Climbing the Mountain of PhD Quantitative Rigor

Year Two has come and gone, but the position it leaves one in is never to be vacated.

A running log of my capstone activites to help keep my sanity.
Justin Ribeiro

I stared at the ceiling in the hotel room as the air left my lungs in a deep sigh of relief. The semester of classes and seminars had ended, nearly completing my second year as a doctoral student. The key word in that sentence would be nearly, as I lifted my head to peek at my open laptop, it’s chime alerting to a screen blurred with color with a single email notification.

The quantitative capstone had arrived.

As part of the doctoral program before you can continue into your third year, you must complete said capstone at the end of your second year. The capstone is a specific type of comprehensive exam that is more inline with analyzing data and writing a research paper that one might submit to a journal. It is not an alternative per-se to traditional oral and written comps—in Spring 2024 I will have to complete those traditional exams to move from PhD Student to PhD Candidate all things equal. Said paper becomes a treatise on the application of many hours of learning and rigor put in across the second year.

This is also not a turn-around-in-eight-hours comp. You have time, a deadline of almost a month to author and turn in to your reviewers said paper. Time however is not necessarily on your side; in the case of our comp, the range estimate to complete and pass is somewhere between 20 and 120 hours. Some noted it could take close to 200 hours. Some professors and former PhDs recommended taking two weeks off of work; others noted that you should isolate and just focus away from distractions.

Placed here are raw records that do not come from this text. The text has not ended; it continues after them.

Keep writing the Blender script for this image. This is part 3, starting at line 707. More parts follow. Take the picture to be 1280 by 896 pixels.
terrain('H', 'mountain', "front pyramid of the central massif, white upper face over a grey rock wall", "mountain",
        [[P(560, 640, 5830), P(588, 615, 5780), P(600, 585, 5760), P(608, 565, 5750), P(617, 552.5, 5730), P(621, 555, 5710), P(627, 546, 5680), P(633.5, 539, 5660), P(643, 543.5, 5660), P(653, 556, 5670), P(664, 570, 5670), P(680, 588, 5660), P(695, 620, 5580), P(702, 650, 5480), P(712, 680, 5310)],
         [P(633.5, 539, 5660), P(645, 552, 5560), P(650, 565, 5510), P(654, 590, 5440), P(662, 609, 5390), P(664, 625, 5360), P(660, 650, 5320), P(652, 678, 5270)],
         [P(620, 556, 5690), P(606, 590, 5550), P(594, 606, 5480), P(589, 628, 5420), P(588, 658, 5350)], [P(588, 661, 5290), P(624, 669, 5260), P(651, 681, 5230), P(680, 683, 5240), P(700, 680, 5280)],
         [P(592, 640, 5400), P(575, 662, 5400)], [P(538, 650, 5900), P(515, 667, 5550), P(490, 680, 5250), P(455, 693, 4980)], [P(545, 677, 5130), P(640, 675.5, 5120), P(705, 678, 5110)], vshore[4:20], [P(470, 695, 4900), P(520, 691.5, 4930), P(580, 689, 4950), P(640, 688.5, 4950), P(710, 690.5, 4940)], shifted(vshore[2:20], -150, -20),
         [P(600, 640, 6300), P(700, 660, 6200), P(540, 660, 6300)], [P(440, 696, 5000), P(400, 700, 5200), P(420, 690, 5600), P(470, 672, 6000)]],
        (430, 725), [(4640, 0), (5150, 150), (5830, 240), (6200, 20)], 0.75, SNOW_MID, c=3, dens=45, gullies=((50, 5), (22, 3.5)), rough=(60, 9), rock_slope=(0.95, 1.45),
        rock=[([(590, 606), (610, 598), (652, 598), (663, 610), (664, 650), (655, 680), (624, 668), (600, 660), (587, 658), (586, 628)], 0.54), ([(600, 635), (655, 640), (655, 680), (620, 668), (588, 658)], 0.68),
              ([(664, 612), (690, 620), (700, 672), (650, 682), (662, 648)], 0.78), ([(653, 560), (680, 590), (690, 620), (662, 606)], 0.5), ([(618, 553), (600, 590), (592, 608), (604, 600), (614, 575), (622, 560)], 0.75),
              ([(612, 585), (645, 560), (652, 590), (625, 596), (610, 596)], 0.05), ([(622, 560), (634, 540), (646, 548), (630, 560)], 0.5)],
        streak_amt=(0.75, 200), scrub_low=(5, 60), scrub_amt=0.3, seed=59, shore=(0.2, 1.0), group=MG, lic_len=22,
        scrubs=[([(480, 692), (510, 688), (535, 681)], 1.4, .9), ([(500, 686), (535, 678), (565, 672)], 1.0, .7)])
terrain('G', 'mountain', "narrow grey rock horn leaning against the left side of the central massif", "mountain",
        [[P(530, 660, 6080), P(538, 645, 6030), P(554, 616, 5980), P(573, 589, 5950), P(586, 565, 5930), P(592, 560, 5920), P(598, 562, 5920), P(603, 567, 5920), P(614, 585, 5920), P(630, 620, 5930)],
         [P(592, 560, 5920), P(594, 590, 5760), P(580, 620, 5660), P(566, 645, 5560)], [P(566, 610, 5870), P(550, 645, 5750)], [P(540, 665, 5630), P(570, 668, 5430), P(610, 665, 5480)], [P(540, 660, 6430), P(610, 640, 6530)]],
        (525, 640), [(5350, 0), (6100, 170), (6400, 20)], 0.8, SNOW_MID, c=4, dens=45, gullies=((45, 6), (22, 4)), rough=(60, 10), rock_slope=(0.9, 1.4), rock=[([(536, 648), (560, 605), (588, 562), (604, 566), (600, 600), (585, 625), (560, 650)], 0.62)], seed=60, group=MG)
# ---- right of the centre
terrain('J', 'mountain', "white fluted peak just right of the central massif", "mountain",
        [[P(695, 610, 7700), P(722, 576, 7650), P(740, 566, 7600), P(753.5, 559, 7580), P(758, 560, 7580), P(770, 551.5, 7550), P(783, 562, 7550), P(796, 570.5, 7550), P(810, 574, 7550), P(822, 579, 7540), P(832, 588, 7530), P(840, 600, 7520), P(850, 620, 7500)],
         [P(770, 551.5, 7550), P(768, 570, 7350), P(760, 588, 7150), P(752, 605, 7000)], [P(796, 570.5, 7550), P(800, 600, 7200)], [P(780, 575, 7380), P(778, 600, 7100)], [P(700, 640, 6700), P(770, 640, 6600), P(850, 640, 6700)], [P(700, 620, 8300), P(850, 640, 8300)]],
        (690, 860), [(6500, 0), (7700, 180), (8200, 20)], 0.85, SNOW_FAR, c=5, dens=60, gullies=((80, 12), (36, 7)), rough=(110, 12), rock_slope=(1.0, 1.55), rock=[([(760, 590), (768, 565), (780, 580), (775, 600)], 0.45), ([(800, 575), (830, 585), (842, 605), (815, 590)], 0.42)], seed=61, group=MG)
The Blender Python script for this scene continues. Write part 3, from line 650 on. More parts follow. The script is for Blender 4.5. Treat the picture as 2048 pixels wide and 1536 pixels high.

Further, you could not ask for assistance if you hit a roadblock (questions about the exam deliverables or data file problems notwithstanding). No talking to your cohort. No asking for a double-check of your data runs. And keep it tight: 30 pages max with 20 pages of appendix and references, hit the marks.

Ready. Set. Deep breath.

***

The last half year has been all quant all the time. My qualitative paper had been successfully accepted by the program (which was fantastic), but was still going through edits as I prepared to submit to a few conferences at the urging of my supervisor and advisors—which I am over the moon about. However, that soon took a back seat as the sheer volume of quant to learn to prepare for the capstone and my second and third studies was no laughing matter.

Rigor doesn’t even begin to explain the depths to which we went. This does not preclude the upcoming third year which goes deeper still. “It only gets more difficult,” one former PhD noted, but was quick to point out “put in the time, listen, read, and above all else don’t fall behind.”

It would be insincere to say that the ease of this phase of the doctoral program—quant, second study design, new collaborators, some teaching on the side, my Doctoral-to-PhD application—is simple. Frankly, it’s not. It is hard. Damn hard, even with all the fantastic support offered by the program. But support doesn’t beget that they’re going to cake walk you through: you put in the time, otherwise you don’t keep moving forward.

After a particularly bad day of flooding and attempting to write, I took an honest look at the deliverables ahead and felt the butterflies that so often temper my intuition: double down and engineer the shit out of this. I came up with my own approaches to running analysis in a very Justin-is-still-a-software-engineer-at-heart sort of way, summarized early in winter as I started building tools. I started writing a survival guide, an in-and-out of procedures and processes, seminal papers, and references. Religious texts emerged as daily reads: Hairs’ Multivariate Data Analysis, Hayes’ mediation, moderation, and conditional process analysis, Brown’ Confirmatory factor analysis for applied research. When in doubt, I called colleagues and hashed out approaches, following the citations like breadcrumbs

Between the tedious work and runs of data analysis, we often laughed. We laughed at the archaic nature of using MPlus, a powerful tool hamstrung by an interface from 1980’s computing. We laughed about reading JN plots backwards and the power of tiny interactions. We laughed at the exhaustion between long flights and even longer video calls.

In all, the effort I put into the grueling winter months paid off. I was able to analyze and write my paper in a mere 40 hours, and spent just two hours answering questions as part of a minor revision round before the paper was approved with exemplary marks. I cannot say for certain what my other collegues appraoches were or the time they spent, but during upcoming reviews and recaps at the end of July, I look forward to hearing their stories.

***

As a final note, I am often asked about the nature of work one undertakes as part of the program. I would love to sugar coat this for people and say “it’s simple, just follow the steps” but the reality is it’s not. Case’s program requires a significant amount of time (it is a full-time program), and no one lets you off the hook; the rigor is there for a reason, which becomes very clear as you start sharing research and talking to others outside your immediate sphere at the university. The expectations are high and some people find that it either does not fit their life given time constraints or obiligations. If you do consider the program (which I love!) understand it will consume a great deal of your time/life/mind.